Raised Catholic/My Little Epiphanies rewind
Raised Catholic ep. 25: Christian Nationalism - transcript and link to episode
Raised Catholic ep. 128: Our Global Church - transcript and link to episode
Raised Catholic ep. 101: Upside Down Kingdom - transcript and link to episode
What I’m watching/listening to/reading/recommending6
walks, tea, limits on social media
song: Psalm 23, by Poor Bishop Hooper
song: Hope Machine, by Okee Dokee Brothers
song: Blessing in the Storm, by Kirk Franklin & The Family
website: Christians Against Christian Nationalism
instagram follow: The New Evangelicals
video: “Why I’m heartbroken over this election and why,” by Steven Broome
instagram reel: “Walking with the Spirit toward dread,” by John Freeman
Prayer
Oh God whose eye is on the sparrow, help us to find your light as we walk this road and to lift up our sisters and brothers in need in the way you taught us. For us, our dear ones, and our country we pray in the name of Jesus and wrapped in the mantle of our Mother Mary, amen.
Is it a comfort to say that no one knows where it will lead?
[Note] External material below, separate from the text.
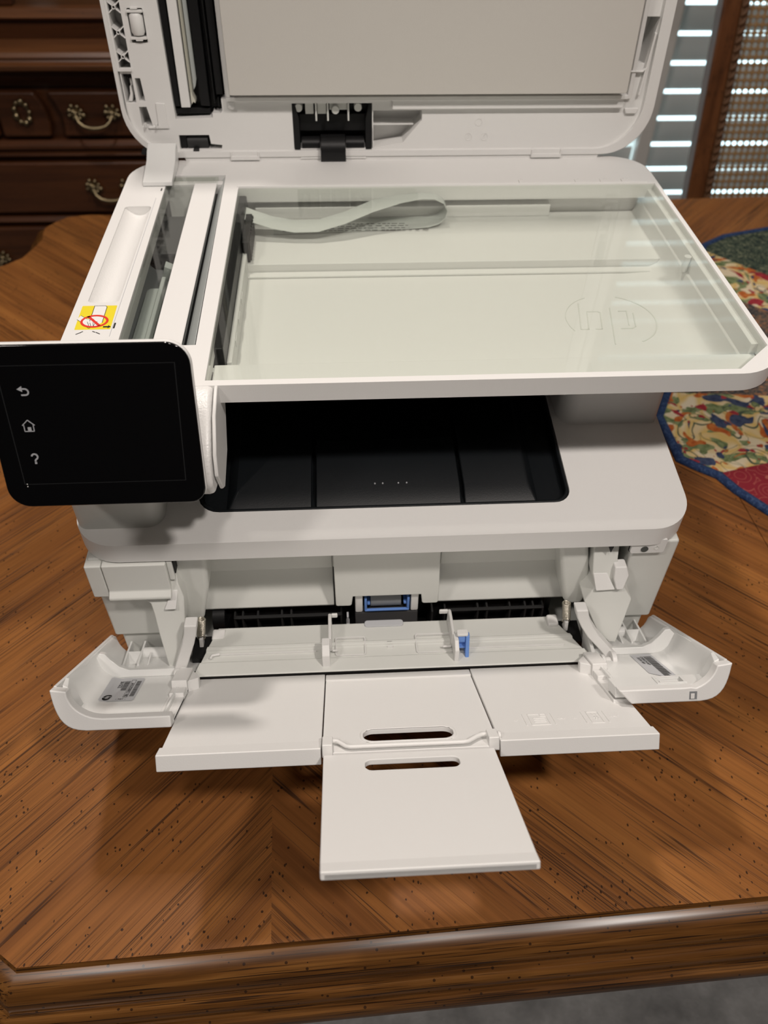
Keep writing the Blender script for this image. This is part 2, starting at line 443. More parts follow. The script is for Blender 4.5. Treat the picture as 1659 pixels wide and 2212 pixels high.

“But the fruit of the Spirit is love, joy, peace, forbearance, kindness, goodness, faithfulness, gentleness and self-control.” Galatians 5
If the next administration champions special education or education of any kind, I’ll never be happier to be wrong.
Is it? How’s it going for you? I’m listening.
I have created a playlist for us called Raised Catholic Recommends. It’s all faith music of different genres, and inspirational and comforting, so give it a listen. Also, one of the songs I listened to that morning was a very inspirational one by Salt-N-Pepa that was outside of this list. :)
Honestly… a lot of old sitcoms to calm my nervous system.